Fu un concerto disgraziatissimo, che si preannunciò come tale fin da prima che cominciasse. Il pubblico stava infatti ancora prendendo posto in teatro quando Sunny Murray mi comunicò che non avrebbe potuto suonare data la piccolezza della batteria che gli avevamo messo a disposizione. (Lui effettivamente è un uomo di statura imponente, tanto che faceva uno strano effetto vederlo seduto accanto a una batteria. Però le batterie sono tutte pressappoco di misura eguale, e sarebbe stato impossibile trovarne una su misura per lui…) La verità era – così mi dissero altri membri della troupe – che nel confronto con gli altri due batteristi, Sunny Murray faceva invariabilmente una figuraccia, e si era stancato. Si rassegnò a farne una anche quella sera dopo che io gli ebbi comunicato che avrei fatto a meno dei suoi servigi e che non gli avrei corrisposto alcun compenso. «I’m happy now!», sono felice adesso, mi disse allora, dopo cinque minuti, senza spiegarmi la ragione del suo repentini mutamento d’umore. Quando suonò, con quella sua «non tecnica», mi fece stare in apprensione: al mio fianco Max Roach che scuoteva la testa borbottando qualcosa di non precisamente lusinghiero a proposito di quel che vedeva e sentiva.
La figura che fece Elvin Jones fu molto peggiore, ad ogni modo. Quando venne il turno del suo quartetto (al sax tenore c’era Joe Farrell) non riuscì minimamente a suonare. Andava al centro del palcoscenico, dov’era piazzata la batteria, dava qualche maldestro colpo sui tamburi e sui piatti, e poi tornava tra le quinte.

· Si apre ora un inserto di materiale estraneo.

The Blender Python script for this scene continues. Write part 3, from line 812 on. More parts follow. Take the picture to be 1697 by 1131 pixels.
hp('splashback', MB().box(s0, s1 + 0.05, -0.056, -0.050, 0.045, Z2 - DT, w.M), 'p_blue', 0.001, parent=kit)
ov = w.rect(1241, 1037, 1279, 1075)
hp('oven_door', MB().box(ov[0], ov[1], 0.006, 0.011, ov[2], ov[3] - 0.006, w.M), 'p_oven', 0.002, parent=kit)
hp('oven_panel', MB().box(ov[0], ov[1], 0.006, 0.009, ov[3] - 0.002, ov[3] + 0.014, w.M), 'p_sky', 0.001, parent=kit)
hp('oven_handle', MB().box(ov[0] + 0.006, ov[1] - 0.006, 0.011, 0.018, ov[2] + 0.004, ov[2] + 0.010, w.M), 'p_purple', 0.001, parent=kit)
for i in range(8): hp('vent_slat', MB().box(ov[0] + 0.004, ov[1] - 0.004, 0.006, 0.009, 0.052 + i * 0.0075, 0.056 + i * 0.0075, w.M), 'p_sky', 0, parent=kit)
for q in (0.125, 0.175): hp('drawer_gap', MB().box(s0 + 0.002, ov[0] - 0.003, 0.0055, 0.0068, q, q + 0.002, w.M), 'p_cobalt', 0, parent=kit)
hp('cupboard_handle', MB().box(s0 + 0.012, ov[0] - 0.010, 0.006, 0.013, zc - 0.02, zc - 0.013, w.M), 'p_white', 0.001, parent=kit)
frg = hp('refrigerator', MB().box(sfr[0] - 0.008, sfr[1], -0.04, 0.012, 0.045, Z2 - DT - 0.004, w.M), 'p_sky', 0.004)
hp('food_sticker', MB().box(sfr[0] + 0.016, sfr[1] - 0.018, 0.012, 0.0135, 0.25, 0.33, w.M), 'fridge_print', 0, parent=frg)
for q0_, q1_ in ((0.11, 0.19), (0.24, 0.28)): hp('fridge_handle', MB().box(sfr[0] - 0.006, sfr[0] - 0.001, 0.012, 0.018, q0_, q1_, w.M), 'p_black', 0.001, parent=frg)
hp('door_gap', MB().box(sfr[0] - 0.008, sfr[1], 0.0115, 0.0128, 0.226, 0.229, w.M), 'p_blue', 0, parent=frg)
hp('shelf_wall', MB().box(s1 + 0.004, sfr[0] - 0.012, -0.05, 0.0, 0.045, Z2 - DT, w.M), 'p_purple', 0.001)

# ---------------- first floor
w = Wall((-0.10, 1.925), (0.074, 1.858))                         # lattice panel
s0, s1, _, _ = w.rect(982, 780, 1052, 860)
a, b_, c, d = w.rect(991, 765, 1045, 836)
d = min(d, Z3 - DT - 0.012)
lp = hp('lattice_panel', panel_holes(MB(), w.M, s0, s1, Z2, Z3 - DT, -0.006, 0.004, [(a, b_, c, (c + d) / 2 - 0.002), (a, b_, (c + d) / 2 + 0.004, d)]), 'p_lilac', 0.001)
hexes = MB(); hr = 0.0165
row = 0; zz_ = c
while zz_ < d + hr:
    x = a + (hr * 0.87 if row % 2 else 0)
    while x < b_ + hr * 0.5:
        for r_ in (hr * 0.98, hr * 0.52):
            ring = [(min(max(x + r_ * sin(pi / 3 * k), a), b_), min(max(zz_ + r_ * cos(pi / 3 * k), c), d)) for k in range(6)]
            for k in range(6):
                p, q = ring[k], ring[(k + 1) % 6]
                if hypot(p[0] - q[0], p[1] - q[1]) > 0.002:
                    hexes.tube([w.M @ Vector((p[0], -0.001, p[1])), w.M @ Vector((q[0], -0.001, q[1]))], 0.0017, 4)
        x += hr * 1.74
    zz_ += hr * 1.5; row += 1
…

Quel fiasco di vino che gli avevo visto sempre in mano, fin dal momento dell’arrivo a Milano, aveva fatto il suo effetto, evidentemente. Ancora mi domando come all’aeroporto lo abbiano lasciato passare per ripartire, il giorno dopo: la situazione infatti non era cambiata neppure dopo che Elvin ci aveva dormito sopra.
Poi anche Elvin tornò. Si comportò quasi sempre bene; ne fece di tutti i colori soltanto a Pescara, nel 1975, e sempre per la stessa ragione. Date le sue preoccupanti condizioni di salute, quella volta fu ricoverato in ospedale. Io lo venni a sapere dal suo agente olandese mentre mi trovavo a Montreux, per assistere al Festival del jazz. Sentendo certe notizie mi vennero i brividi, visto che Elvin avrebbe dovuto suonare col suo quartetto anche per me, a Verona, qualche giorno dopo.
Poi tutto si aggiustò. il nostro uomo fece indigestione di acqua minerale e si rimise in piedi. A Verona era come nuovo.
Mi sono sempre domandato come facciano i musicisti di jazz a superare certe crisi e a suonare. Quasi sempre, almeno.